Out of state, there are many universities (even state flagships) that have published automatic admission (and perhaps scholarship) criteria that such a student would meet.
And if money really is a problem, there still is an automatic full ride at University Scholarships - Financial Aid
She’s only applied to 5 UCs(not UCR and UCM). Her high school had 30% admission rate to UCB and 17% to UCLA last year. I am counting on that fact since she’s a valedictorian although there are multiples.
There are no safeties in that list, but a balanced must — even for an applicant with top 20 reaches — should have matches and safeties.
She was notified that since she’s in top 9% in CA, she will be guaranteed a spot in other UCs if she doesn’t make it to the ones that she’s applied to.
@CCName1: ELC eligibility (top 9%) guarantees that if a student does not get admitted to their choice UC, their application will be forwarded to the default campus if there is room. The default campus has been UC Merced only, just so you aware.
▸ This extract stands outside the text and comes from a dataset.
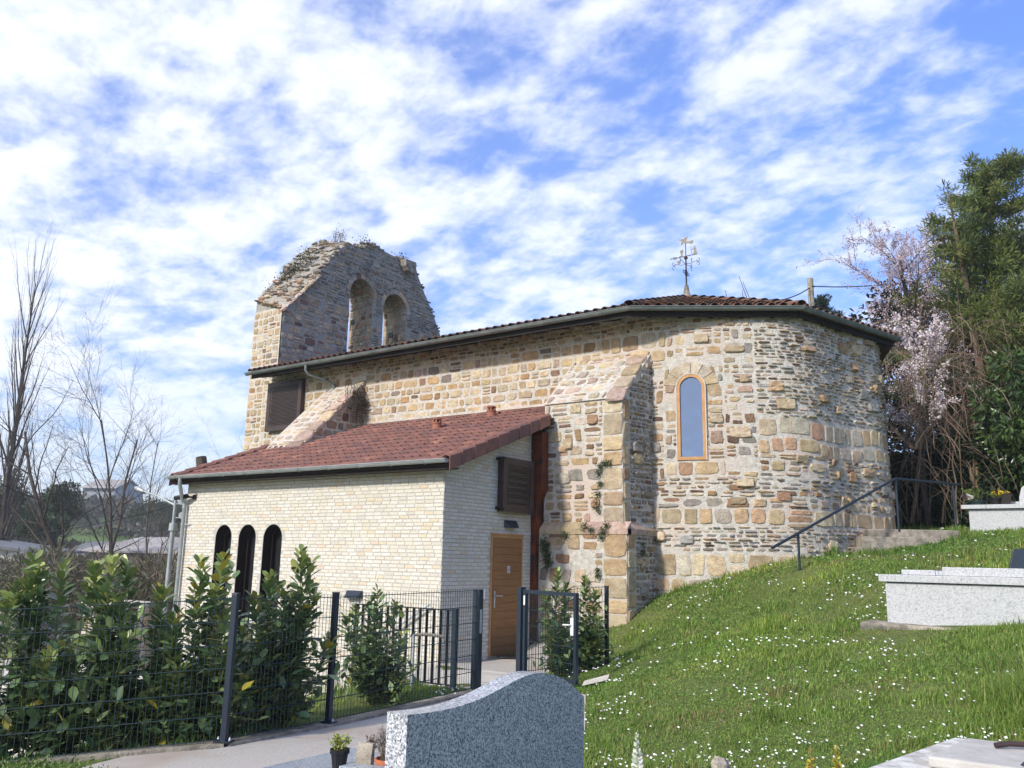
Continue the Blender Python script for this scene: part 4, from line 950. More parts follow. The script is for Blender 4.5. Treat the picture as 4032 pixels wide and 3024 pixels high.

Really? Just about every public university in this country is need blind for admissions. But they also don’t meet full need. 13? Where did you get that number.
The good news is and everyone hates that I say it but there’s always a Alabama where you have tuition and four years of housing and Arizona where you can go for cheap…$3k tuition if current merit holds.
If you are applying to large schools anyway, both are solid and a guarantee so why not throw into one or one with similar NMF programs if, by some crazy unforeseen instance, you get blanked. Bama has more than 900 there.
If either works…and they would for the bank account better than the UCs….you could then devote all your time to reaches knowing u 100% have a fantastic worst case.
This is good to hear. GWU is my daughter’s second choice (she was waitlisted for her first choice - Johns Hopkins). She loved the campus when we visited last July, and I loved it for her. She’s a History major, possibly French something as a double major. So being in D.C. is ideal for her, especially for the internship opportunities and all the museums and governmental institutions there. And she wants to get out of the South (I don’t blame her at all).
In actuality, the top 9% guarantee means being offered a spot at UC Merced. It sadly does not mean being offered a spot at any/all of the other UCs.
That makes clear but I know she won’t go to UC Merced even if it’s the only one left. Although many here would disagree, I feel confident with the data of her high school which had an acceptance rate of 70% to UCs last year, UCB 30%, UCLA 17%, UCSD 51%, UCD 69%, UCSB 43%. Those are the ones that she’s applied to.
For UC admission rates by (recalculated) HS GPA for frosh starting fall 2021:
Recalculate your HS GPA with GPA Calculator for the University of California – RogerHub . Use the weighted capped version for the table below.
Fall 2021 admission rates by campus and HS GPA range from Freshman fall admissions summary | University of California :
Campus | 4.20+ | 3.80-4.19 | 3.40-3.79 | 3.00-3.39 |
---|---|---|---|---|
Berkeley | 30% | 11% | 2% | 1% |
Davis | 85% | 55% | 23% | 10% |
Irvine | 60% | 31% | 14% | 1% |
Los Angeles | 29% | 6% | 1% | 0% |
Merced | 97% | 98% | 96% | 89% |
Riverside | 97% | 92% | 62% | 23% |
San Diego | 75% | 35% | 5% | 1% |
Santa Barbara | 73% | 28% | 4% | 1% |
Santa Cruz | 91% | 81% | 46% | 9% |
These are for the whole campus. Different divisions or majors may have different levels selectivity (usually, engineering and computer science majors are more selective).
For anyone going off of the “math and history says we should be fine” method of no real safeties, have your child do a TikTok search of students who did the same. It is littered with high stat kids getting rejected from everywhere and scrambling in April to apply to schools who still had openings and open applications. A student very rarely feels as if he or she would ever want to go to their safety…until it’s the only school that accepted them.
The famous Tyson quote of “everyone has a plan until they get punched in the face” is legit. Wait until that first rejection hits without a safety net.